Parity is part of the rise in quality, obviously. It’s unfair and unrealistic to expect to see a woman’s body on display during a sex scene but not a man’s. Still, the increase in prosthetic penises and full-frontal shots could be adding to the discomfort of viewers who aren’t used to desensitizing themselves to male bodies in the same way they are female bodies.

“I think many of us are seeing more intimacy than ever across TV and film: more diversity in the kinds of sex, more diversity in who has sex, and more diversity in the body parts shown on screen,” Boodram says. “This is truly a positive thing because we are straying away from the heteronormative model of how sex is depicted in media — kiss, kiss, clothes come off, penis goes in, cut to both people looking satisfied wrapped up in sheets — but because it’s new, it can seem scary or intimidating.”
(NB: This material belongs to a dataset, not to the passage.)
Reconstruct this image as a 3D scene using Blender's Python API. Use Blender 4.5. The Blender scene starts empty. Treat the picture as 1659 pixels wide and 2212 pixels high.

It’s important then to investigate exactly what people are complaining about and ask why seeing women explore their sexuality on screen is so offensive.

“People are much more comfortable watching a murder than they sometimes are a sex scene,” Talbot laments. An on-the-nose-yet-completely-ludicrous idea considering how sexualized our culture is. The online backlash to sex scenes on screen isn’t going to change her role on set, or the content being made. “I’ve not seen the sex being axed because of a conversation on Twitter about too much sex on screen,” she assures me. “I think there’s so much invested in the creative that I don’t believe that those conversations are really impacting real-world storytelling.”

But the fact that one scene – like Bailey’s in Swarm – or one comment – like Badgley’s about You – can snowball into an avalanche of think pieces and Tik Toks and conservative talking points that pull focus from the sex-positive, femme-empowering depictions of intimacy happening on screen right now is still worrisome.

“As diverse representations of sexuality become more normalized over time, people may become more accepting and appreciative of seeing women’s pleasure on-screen in ways that don’t benefit the male ego,” Boodram says. “Discomfort shouldn’t be a barrier to pursuing diversity and gender equality when showcasing sexuality on-screen.”

And if watching women get off on screen at the same rate as men makes you uncomfortable, maybe you should ask yourself the same question we just did. Why?